Issue 12

May 5, 2016

In this issue, we talk leading regional change by planting seeds of innovation.

ANDRÉ GIDE

You cannot discover new oceans unless you have the courage to lose sight of the shore.

Dear Pioneers,

We continue to be grateful for the incredible courage, generosity of spirit, and boldness of the pioneers around the country creating incredible places where learners thrive and love learning. At the forefront of creating what learning can look like are not individual leaders but incredible teams and networks of people contributing to and co-creating the pathway forward together.

This week, I had a great opportunity to sit down in Pittsburgh with a handful of amazing leaders of pioneering networks. True to form, each is leading by empowering others and building teams and networks of pioneers doing amazing work together to support learner-centered environments grow and deepen their impact. It is one of the many conversations popping up around the country about how to make sure that networks are collaborating and making individual efforts add up to more than the sum of their parts.

Despite the fact that my work is dedicated to creating the conditions for pioneers to effectively collaborate, share, and learn from each other, I sometimes find it challenging myself.

In the meeting yesterday—one that I was so honored to have been invited to—I found myself feeling defensive at times. Someone would say that we need to create something that I felt Education Reimagined is already doing. My immediate impulse was to want to say, “Wait, don’t do that—we are doing that.”

It took a moment…well, maybe the whole day to switch my context from one of scarcity to one of abundance, from being territorial to realizing that we need hundreds of spaces for pioneers to come together—not just a handful. The context is so important.
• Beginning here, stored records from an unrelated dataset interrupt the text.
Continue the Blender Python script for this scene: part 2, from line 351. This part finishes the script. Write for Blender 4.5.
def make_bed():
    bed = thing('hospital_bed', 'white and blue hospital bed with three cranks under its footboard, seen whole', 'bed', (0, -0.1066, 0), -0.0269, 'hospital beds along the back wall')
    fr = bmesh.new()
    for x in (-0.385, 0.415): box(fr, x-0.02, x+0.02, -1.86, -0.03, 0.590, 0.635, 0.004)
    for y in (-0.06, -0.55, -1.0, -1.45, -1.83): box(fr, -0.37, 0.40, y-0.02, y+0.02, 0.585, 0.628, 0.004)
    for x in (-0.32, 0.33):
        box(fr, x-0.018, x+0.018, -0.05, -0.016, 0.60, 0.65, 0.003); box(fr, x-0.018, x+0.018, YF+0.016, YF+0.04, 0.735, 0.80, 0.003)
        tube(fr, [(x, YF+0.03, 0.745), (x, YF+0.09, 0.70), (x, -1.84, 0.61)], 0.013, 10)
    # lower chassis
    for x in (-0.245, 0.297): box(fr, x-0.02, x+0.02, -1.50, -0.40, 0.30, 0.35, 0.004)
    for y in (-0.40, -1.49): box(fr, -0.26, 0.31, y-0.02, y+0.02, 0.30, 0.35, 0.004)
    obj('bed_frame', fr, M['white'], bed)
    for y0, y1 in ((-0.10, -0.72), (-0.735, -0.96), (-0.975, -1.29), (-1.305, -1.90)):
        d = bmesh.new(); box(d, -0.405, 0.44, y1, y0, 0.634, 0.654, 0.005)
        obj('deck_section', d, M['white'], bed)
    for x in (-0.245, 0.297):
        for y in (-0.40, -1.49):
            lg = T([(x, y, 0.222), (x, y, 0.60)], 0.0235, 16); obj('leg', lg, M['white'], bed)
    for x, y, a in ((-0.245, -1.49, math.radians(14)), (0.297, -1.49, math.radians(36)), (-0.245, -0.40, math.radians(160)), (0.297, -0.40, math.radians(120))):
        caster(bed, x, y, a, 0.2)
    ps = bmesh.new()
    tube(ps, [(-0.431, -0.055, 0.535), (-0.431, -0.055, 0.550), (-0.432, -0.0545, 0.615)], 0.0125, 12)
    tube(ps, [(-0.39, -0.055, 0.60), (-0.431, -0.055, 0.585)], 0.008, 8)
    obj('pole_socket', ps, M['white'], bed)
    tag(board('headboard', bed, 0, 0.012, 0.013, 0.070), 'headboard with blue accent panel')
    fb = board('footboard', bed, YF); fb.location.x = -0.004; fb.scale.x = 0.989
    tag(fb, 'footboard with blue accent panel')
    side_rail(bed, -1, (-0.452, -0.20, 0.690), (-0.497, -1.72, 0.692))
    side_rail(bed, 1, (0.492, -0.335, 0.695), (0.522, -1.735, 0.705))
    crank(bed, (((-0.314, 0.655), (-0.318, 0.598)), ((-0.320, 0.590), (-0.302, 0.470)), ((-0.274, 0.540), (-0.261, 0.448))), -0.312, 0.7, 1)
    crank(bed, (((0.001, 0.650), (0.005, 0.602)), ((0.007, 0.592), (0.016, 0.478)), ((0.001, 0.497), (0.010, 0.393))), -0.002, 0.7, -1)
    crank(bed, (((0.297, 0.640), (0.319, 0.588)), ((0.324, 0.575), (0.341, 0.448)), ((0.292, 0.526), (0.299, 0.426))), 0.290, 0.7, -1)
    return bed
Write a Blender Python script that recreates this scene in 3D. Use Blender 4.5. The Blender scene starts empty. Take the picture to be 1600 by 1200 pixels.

In those moments when the work becomes about the leader, the work becomes small and weak.

When the context is bringing learner-centered education to life for more and more kids, there is space for all of us to be powerful contributors and collaborators, inviting more and more people to join the field.

It is always an on-going process of learning and growing and that’s the most important characteristic of a pioneer—someone who has the courage to continue to fail and mess up and then learn and grow from that experience. I, too, am a pioneer—humanly failing forward.